Some of the objections to The Patriot, though, seem ridiculously contradictory. On the one hand, busybodies have whimpered over the fact that—gasp—a movie about the American Revolution depicts kids shooting British redcoats. On the other, an article at the Internet Movie Database (great site) expresses concern over the movie's remolding of the main character, who may have been a good deal less wholesome than Mel Gibson portrays him. Apparently historical inaccuracy matters only when it offends left-wing sensibilities. And, on the flip side, it's perfectly okay to mangle history as long as the sanitizing runs to the left. (Remember when the Postal Service edited out a cigarette from the hand of a WWII aviator for their new stamp?)

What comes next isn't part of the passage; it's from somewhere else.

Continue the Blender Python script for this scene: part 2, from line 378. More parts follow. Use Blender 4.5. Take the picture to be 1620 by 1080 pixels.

Now I wouldn't want to watch a movie about the real "Benjamin Martin" (the movie's name for Francis Marion, known to the British as the "Swamp Fox")—that's how nasty he was. But IMDB sure didn't seem to care about the massive inaccuracies in the lefty movie Erin Brockovich, which conveniently omitted the facts that Brockovich and her co-sharks haven't paid very much money out of the $300 million they extorted from Pacific Gas & Electric to the alleged victims whose names and stories they used to get the swag, not to mention the utter lack of scientific evidence supporting the dangers of ingested chromium. Even the EPA doesn't have a single study suggesting that ingested chromium causes any of the health problems depicted in the movie. But so what? Artistic license. Fine. As long as it's for a sufficiently feel-good cause.

Oh well. I'll still go to the theater and pony up my $5 for the movies. Until they make the inevitable Mumia Abu-Jamal movie, that is.